昼を食べ終え、歩いて博多阪急を目指した。
30分ほどの行程だったから腹ごなしにちょうどよかった。
朝、物は試しとばかり家内は博多阪急を訪れた。
思いがけず、そこで出合いがあった。
意中の品ではなかったが、おいそれとは出くわさないレアな定番品であり、この千載一遇のチャンスを逃すなどあり得ない話だった。
しかしそこで衝動買いするのではなく家内はいったん間を置いた。
取り置きを頼み午後にまた出直すことにしたというから、その点わたしの短慮と大きく異なる。
午後3時。
店の前には列ができていた。
クリスマスだからという訳ではなく、日本全国津々浦々どこにだって列ができるのだという。
予約してあったから順を抜かしわたしたちは店に入った。
普段わたしはこういった店の中へ足を踏み入れることはない。
が、旅先であり旅は道連れ。
わたしは店内のソファに座って待つ間、周囲を眺めて過ごした。
どう見たって夫婦ではない。
そんな初老男性と、真っ昼間なのに夜の装いといった全身なまめかしい若年女子の組み合わせがあって目をひいた。
それで合点がいった。
なるほどここはある種、おもちゃ売り場のようなものなのだ。
わたしだって幼い頃、祖父におもちゃをねだって困らせた。
無事に役目を終えて店を出た。
ああ、外の空気のなんと清々しいことだろう。
続いて人でごった返す駅のショッピングモールに向かい、息子らのために持ち帰る食料を吟味し選んだ。

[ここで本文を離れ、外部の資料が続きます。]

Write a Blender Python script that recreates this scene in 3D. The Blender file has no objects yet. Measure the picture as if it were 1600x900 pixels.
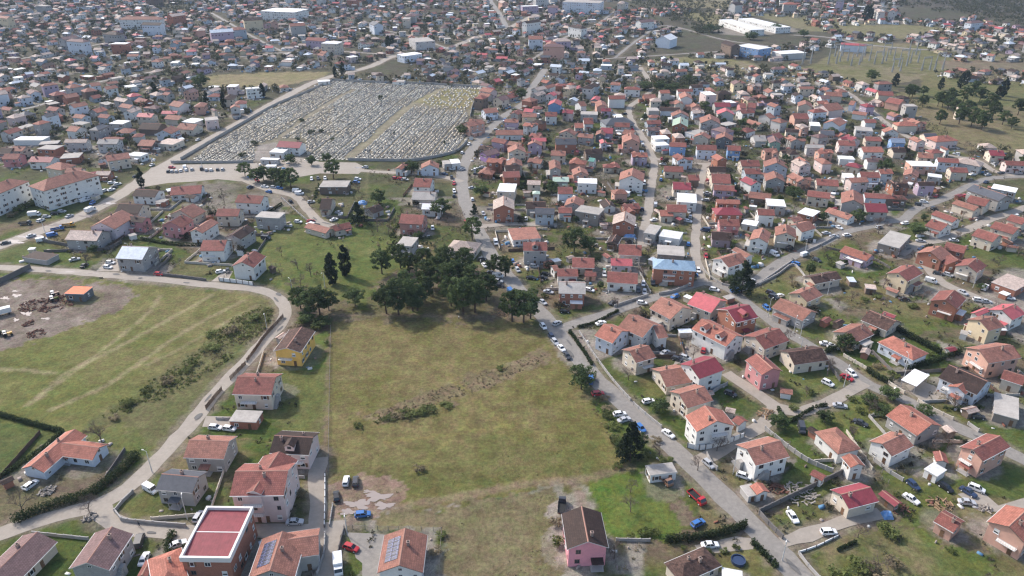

結局あれもこれもとなって相当量の荷となったが、ジムで鍛えているからなんのこれしき。
わたしはこの役目も真っ当に勤め上げた。
博多の旅も大詰めに差し掛かった。
地下鉄で空港に移動し、荷を背負ったままぶらついた。
と、偶然。
通りかかったところに「もつ鍋おおやま」があったので、夫婦の足がそこで止まった。
博多で最初に乗ったタクシーの運転手「くすお」さんがすすめてくれたのが、「もつ鍋おおやま」だった。
同じフロアにラーメン滑走路があってそこに居並ぶラーメン屋にも未練が残ったが、旅は道連れ。
「くすお」さんの推しにわたしたちは従うことにした。
もつ鍋の濃厚は度を越していた。
それは味のカオスと言え、素材を引き立てる洗練の味の対極にあった。
食べて何だかカラダへの負担が感じられ、汗がどっと噴き出した。
夫婦で示し合わせたように途中で食べるのをやめ、揃って店を後にした。
ああ、外の空気のなんと清々しいことだろう。
地方は空港が空いている。
去年のクリスマスは大混雑する羽田で難儀した。
だから大勢の人が動く時期は地方で遊ぼう。
夫婦でそう意見が一致した。
スムーズに搭乗しまもなく離陸し、気づけば伊丹に着いていた。
そのままタクシーで家まで運ばれて、博多への愛着もわたしたちと一緒に家まで運ばれた。